Set task
Retype the lines beneath this one, from the first through the line containing "t.build('trunk', M['bark_pale'], e, smooth=True)". Pictures are left out.
* start Data segment *
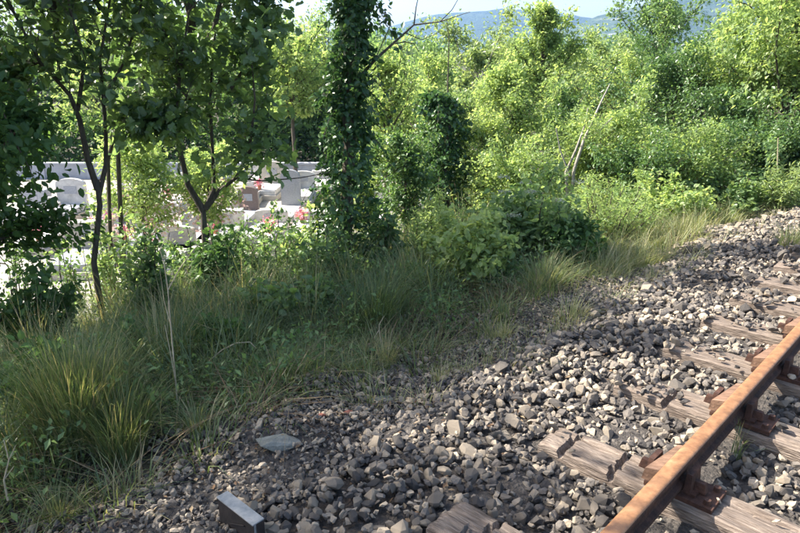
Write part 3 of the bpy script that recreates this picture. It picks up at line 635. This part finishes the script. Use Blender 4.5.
# pale leaning trunks
e = empty('dead_tree', G(572, 10), 'pale grey bare trunks leaning right in the middle of the thicket', 'tree')
t = MB(); q = np.array(list(G(566, 10)))
for ln, r0 in (([(574, 170, 10.1), (584, 140, 10.1), (594, 118, 10.1), (602, 100, 10.2), (610, 84, 10.2)], .034), ([(566, 172, 10.1), (576, 150, 10), (584, 128, 10), (588, 108, 10)], .031), ([(584, 140, 10.1), (598, 132, 10.1), (612, 118, 10)], .012), ([(570, 176, 9.9), (560, 150, 9.9), (556, 128, 9.9)], .014)):
    t.tube([q + np.array([0, 0, -.1])] * (r0 > .03) + [list(x) for x in L_(ln)], np.linspace(r0, .008, len(ln) + (r0 > .03)), 7)
t.build('trunk', M['bark_pale'], e, smooth=True)

# --- trees beyond the cemetery and far wood
GB = 'trees beyond the cemetery wall'
lab2 = ['dark tree beyond the cemetery wall, seen through the left crowns', 'dark tree standing behind the low grey wall', 'green tree beyond the cemetery behind the left crowns']
for q, (px, Y, top, hw, m, br) in enumerate([(-20, 32, 0, 60, 'l_mid', .3), (60, 34, -10, 60, 'l_mid', .5), (120, 30, 30, 50, 'l_yel', .5), (175, 33, 10, 55, 'l_mid', .4), (235, 31, 5, 52, 'l_mid', .4), (283, 29, 95, 46, 'l_dark', .5), (325, 30, 85, 48, 'l_dark', .6), (360, 32, 60, 50, 'l_mid', .4), (265, 40, 30, 50, 'l_pale', .4), (335, 44, 30, 55, 'l_mid', .7)]):
    mid(px, Y, top, hw, 150, m, 5500, .28, ['dark tree beyond the cemetery at the far left edge', 'tall green tree beyond the cemetery behind the leaning tree', 'yellow-green tree beyond the cemetery seen between the left crowns', 'tall green tree beyond the cemetery behind the forked tree', 'green tree beyond the wall, just left of the sky gap',
        'dark low tree directly behind the left end of the grey wall', 'dark low tree directly behind the right end of the grey wall', 'green tree beyond the wall, hidden behind the tall ivy trunk', 'pale tree far beyond the wall under the sky gap', 'bright tree far beyond the wall beside the ivy trunk'][q], 130 + q, bright=br, group=GB, nl=22, jit=.35, cat='tree')
g = np.random.default_rng(9); t = MB()
for q in range(95):
    px = g.uniform(-200, 1150); Y = g.uniform(55, 125); x = (px - 400) / 593 * Y; b = np.array([x, Y, H(x, Y)])
    ht = g.uniform(4.3, 7.2) * (Y / 90) ** .5; sp = g.uniform(2.2, 4); n = 700
    cl = b + np.array([0, 0, ht * .6]) + g.normal(0, 1, (26, 3)) * np.array([sp * .5, sp * .5, ht * .2]); k = g.integers(0, 26, n)
    leaves(t, cl[k] + g.normal(0, .7, (n, 3)), g.normal(0, 1, (n, 3)), g.normal(0, .6, (n, 3)) + np.array([0, 0, 1.]), g.uniform(.5, 1.0, n), 'simple', g.uniform(.1, .8) + g.normal(0, .15, n))
o = t.build('far_wood', M['l_mid']); tag(o, 'distant mixed wood below the hill', None, kind='stuff')

# ================================================================ HILLS
def hill(pxs, tops, D, seed, stops, name):
    t = MB(); nx, ny = 240, 26; g = np.random.default_rng(seed); V = []
    for i in range(nx):
        px = -500 + 1900 * i / (nx - 1); el = np.interp(px, pxs, tops)
        top = W(px, el, D)
        for j in range(ny):
            f = j / (ny - 1); y = D * (.62 + .38 * f) ; x = top.x * (.8 + .2 * f)
            z = (top.z + 5) * (f ** 1.25) - 5 + (noise.noise((x * .006, y * .01, seed)) * 22 + noise.noise((x * .03, y * .03, seed)) * 7) * min(1, f * 1.4 + .1) * (1 - .6 * f)
            z += noise.noise((x * .15, y * .1, 3)) * 1.8
            V.append((x, y, z))
    i = np.arange(nx - 1)[:, None] * ny; j = np.arange(ny - 1)[None]
    t.add(V, np.stack([i + j, i + ny + j, i + ny + j + 1, i + j + 1], -1).reshape(-1, 4))
    m = noise_mat(name + '_forest', stops, scale=.03, rough=.95, bump=1, bscale=.12, detail=8, dist=6)
    return tag(t.build('hills', m, smooth=True), kind='structure')
hill([-500, 150, 300, 400, 440, 500, 560, 600, 700, 1400], [60, 55, 45, 24, 15, 8, 14, 18, 30, 40], 1900, 1, [(.3, (.02, .04, .025)), (.6, (.04, .065, .035)), (.8, (.08, .1, .06))], 'far')
hill([-500, 500, 560, 600, 640, 690, 740, 850, 1400], [110, 70, 32, 14, 6, -2, -8, -20, -10], 1300, 2, [(.3, (.02, .04, .025)), (.52, (.04, .065, .035)), (.62, (.08, .1, .06)), (.68, (.34, .32, .3))], 'near')

# ================================================================ CEMETERY
t = MB(); P_ = [G(-420, 26.3), G(345, 26.3), G(345, 13.2), G(200, 13), G(-420, 8)]
zc = -2.596
V = [xy(-14, 9.5), xy(13.5, 9.5), xy(20, 17.5), None]
corners = [(-24.5, 10), (-24.5, 26), (0.5, 26), (0.5, 13.9), (-12, 2.2)]
t.add([(x, y, zc) for x, y in corners], [list(range(5))[::-1]])
tag(t.build('cemetery_path', M['gravel']), kind='structure')
t = MB(); t.add([(-3.2, 18, zc + .004), (-1.6, 18, zc + .004), (-1.6, 23, zc + .004), (-3.2, 23, zc + .004)], [[0, 1, 2, 3]])
g = np.random.default_rng(14); n = 6000; Pg = np.stack([g.uniform(-3.2, -1.6, n), g.uniform(18, 23, n), np.full(n, zc)], 1)
blades(t, Pg, g.uniform(.05, .1, n), g.normal(0, .03, (n, 2)), np.full(n, .012), g.uniform(.3, .8, n), 2)
tag(t.build('lawn', M['g_dry']), 'small sunlit lawn among the graves', kind='stuff')
# wall of blocks
e = empty('cemetery_wall', (-6, 26.2, -2.6), 'low grey concrete wall at the far side of the cemetery', 'wall')
t = MB(); t.box((-10, 26.2, -2.3), (26, .25, .62)); t.build('wall', M['concrete'], e)
me = None
for q in range(13):
    if me is None:
        t = MB(); t.box((0, 0, 0), (1.97, .33, .07)); me = t.mesh('coping'); me.materials.append(M['concrete'])
    o = link('coping', me, e); o.location = (-16 + 2 * q - e.location.x, 0, .645)
for q in range(14):
    if q == 0: t = MB(); t.box((0, 0, 0), (.22, .33, .62)); me2 = t.mesh('pier'); me2.materials.append(M['concrete'])
    o = link('pier', me2, e); o.location = (-17 + 2 * q - e.location.x, -.0, .3)
# graves
def grave(px, Y, m, hm, style, label, seed, rz=0, w_=.95, ln=1.9, hh=.7, fl=None, y_off=0):
    x = (px - 400) / 593 * Y; r = random.Random(seed)
    e = empty('grave', (x, Y, zc), label, 'grave', 'graves in the cemetery', rz=rz)
    bev(boxpart('kerb', (0, ln / 2, .09), (w_ + .16, ln + .16, .18), M['beige'], e), .01)
    bev(boxpart('slab', (0, ln / 2, .26), (w_, ln, .16), M[m], e), .012)
    if style == 'stone':
        t = MB(); k = 9; prof_ = [(-w_ / 2, 0), (w_ / 2, 0), (w_ / 2, hh * .8)] + [(w_ / 2 * math.cos(a), hh * .8 + hh * .2 * math.sin(a)) for a in np.linspace(.25, math.pi - .25, k)] + [(-w_ / 2, hh * .8)]
        n = len(prof_); v = [(a, -.07, b) for a, b in prof_] + [(a, .07, b) for a, b in prof_]
        t.add(v, [list(range(n)), list(range(2 * n - 1, n - 1, -1))] + [[i, n + i, n + (i + 1) % n, (i + 1) % n] for i in range(n)])
        o = link('headstone', t.mesh('headstone'), e, M[hm]); o.location = (0, ln - .08, .34)
    elif style == 'block':
        bev(boxpart('headstone', (0, ln + .02, .34 + hh / 2), (w_ * 1.05, .35, hh), M[hm], e), .015)
    if style != 'cross':
        boxpart('plaque', (0, ln - .155 if style == 'stone' else ln - .16, .34 + hh * .55), (w_ * .45, .012, hh * .3), M['marble_g'], e)
    if style == 'cross':
        t = MB(); t.box((0, 0, .12), (.4, .25, .24)); t.box((0, 0, .24 + hh / 2), (.12, .1, hh)); t.box((0, 0, .24 + hh * .68), (.46, .096, .11))
        o = link('cross', t.mesh('cross'), e, M[hm]); o.location = (0, ln - .12, .342)
    if fl:
        g = np.random.default_rng(seed)
        for q in range(fl):
            fx, fy = r.uniform(-.3, .3), r.uniform(.15, ln - .5)
            t = MB(); t.tube([(0, 0, 0), (0, 0, .02), (0, 0, .16), (0, 0, .17)], [.05, .055, .08, .075], 10)
            o = link('flower_pot', t.mesh('flower_pot'), e, M['terracotta']); o.location = (fx, fy, .342)
            t = MB(); n = 160; Pq = g.normal(0, .07, (n, 3)) + np.array([0, 0, .26]); leaves(t, Pq, g.normal(0, 1, (n, 3)), g.normal(0, 1, (n, 3)), .06, 'ovate', g.random(n))
            f_ = link('flowers', t.mesh('flowers'), o, M['pink']); tag(f_, kind='stuff')
GR = [
 (66, 12.9, 'marble_g', 'beige', 'block', 'grave with grey slab and broad beige block at left behind the leaning trunk', .9, 1.5, .62, 0),
 (88, 15.2, 'marble_w', 'marble_g', 'stone', 'pale grave with rounded grey headstone just behind the beige block', .9, 1.7, .85, 2),
 (30, 14.6, 'marble_w', 'marble_w', 'cross', 'white grave with cross half hidden under the dark tree', .8, 1.7, .6, 1),
 (125, 14.2, 'marble_g', 'marble_g', 'block', 'grey granite grave right of the leaning trunk', .9, 1.8, .3, 2),
 (150, 13.0, 'marble_w', 'marble_w', 'stone', 'white marble grave nearest the slope, left of the forked tree', .9, 1.7, .45, 1),
 (182, 14.2, 'marble_w', 'marble_g', 'stone', 'white slab grave with grey headstone behind the forked trunk', .9, 1.8, .5, 0),
 (215, 15.0, 'marble_w', 'marble_w', 'block', 'white block-headed grave just right of the forked trunk', .85, 1.7, .4, 1),
 (237, 16.8, 'marble_g', 'marble_r', 'stone', 'grave with brown granite headstone right of the forked tree', .6, 1.8, .7, 0),
 (258, 15.2, 'marble_w', 'marble_w', 'stone', 'pale grave with low rounded stone in front of the brown headstone', .9, 1.8, .35, 2),
 (285, 17.6, 'marble_w', 'marble_g', 'stone', 'tall narrow grey headstone in the sunny gap', .6, 1.7, 1.1, 0),
 (305, 15.4, 'marble_w', 'marble_w', 'block', 'bright white grave slab at the foot of the tall ivy trunk', .95, 1.9, .25, 1),
 (110, 18.2, 'marble_w', 'marble_w', 'cross', 'white cross grave in the second row left of the flowering bush', .8, 1.7, .8, 1),
 (55, 17.8, 'marble_g', 'marble_w', 'stone', 'white rounded headstone above the beige block', .9, 1.7, .8, 0),
 (10, 17.5, 'marble_w', 'marble_g', 'block', 'grey blocked grave at the left edge under the dark leaves', .9, 1.7, .5, 0),
 (172, 19.6, 'marble_w', 'marble_w', 'stone', 'white headstone between the two flowering bushes', .85, 1.7, .7, 1),
 (248, 20.4, 'marble_w', 'marble_w', 'cross', 'white cross grave right of the second flowering bush', .8, 1.7, .8, 0),
 (268, 21.6, 'marble_w', 'beige', 'stone', 'beige headstone in the back row near the wall', .85, 1.7, .8, 1),
 (300, 20.6, 'marble_w', 'marble_w', 'stone', 'white headstone beside the small lawn', .85, 1.7, .6, 0),
 (262, 24.0, 'marble_w', 'marble_w', 'block', 'white grave against the left part of the grey wall', .85, 1.5, .6, 0),
 (325, 22.6, 'marble_w', 'marble_w', 'block', 'white low grave against the right part of the grey wall', 1.0, 1.7, .3, 0),
 (372, 17.4, 'marble_w', 'marble_w', 'stone', 'pale grave glimpsed between the two ivy trunks', .9, 1.8, .6, 0),
 (415, 19.4, 'marble_w', 'marble_g', 'block', 'pale grave glimpsed left of the short ivy stump', .9, 1.8, .6, 0),
]
for q, (px, Y, m, hm, stl, lab, w_, ln, hh, fl) in enumerate(GR):
    grave(px, Y, m, hm, stl, lab, 400 + q, rz=random.Random(q).uniform(-.08, .08), w_=w_, ln=ln, hh=hh, fl=fl)
for q, px in enumerate((150, 222)):
    for o in C.objects:
        pass
g = np.random.default_rng(6)
for q, nm in enumerate(('flowering_bush', 'flowering_bush.001')):
    e = bpy.data.objects[nm]; n = 320; t = MB(); b = np.array(e.location) + np.array([0, 0, 1.35])
    P = b + unit(g.normal(0, 1, (n, 3))) * np.array([.85, .85, .6]) * g.uniform(.7, 1.1, (n, 1))
    leaves(t, P, g.normal(0, 1, (n, 3)), g.normal(0, 1, (n, 3)), .09, 'ovate', g.random(n)); t.build('blossom', M['blossom'], e)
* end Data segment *
Solution to this exercise
Write part 3 of the bpy script that recreates this picture. It picks up at line 635. This part finishes the script. Use Blender 4.5.
# pale leaning trunks
e = empty('dead_tree', G(572, 10), 'pale grey bare trunks leaning right in the middle of the thicket', 'tree')
t = MB(); q = np.array(list(G(566, 10)))
for ln, r0 in (([(574, 170, 10.1), (584, 140, 10.1), (594, 118, 10.1), (602, 100, 10.2), (610, 84, 10.2)], .034), ([(566, 172, 10.1), (576, 150, 10), (584, 128, 10), (588, 108, 10)], .031), ([(584, 140, 10.1), (598, 132, 10.1), (612, 118, 10)], .012), ([(570, 176, 9.9), (560, 150, 9.9), (556, 128, 9.9)], .014)):
    t.tube([q + np.array([0, 0, -.1])] * (r0 > .03) + [list(x) for x in L_(ln)], np.linspace(r0, .008, len(ln) + (r0 > .03)), 7)
t.build('trunk', M['bark_pale'], e, smooth=True)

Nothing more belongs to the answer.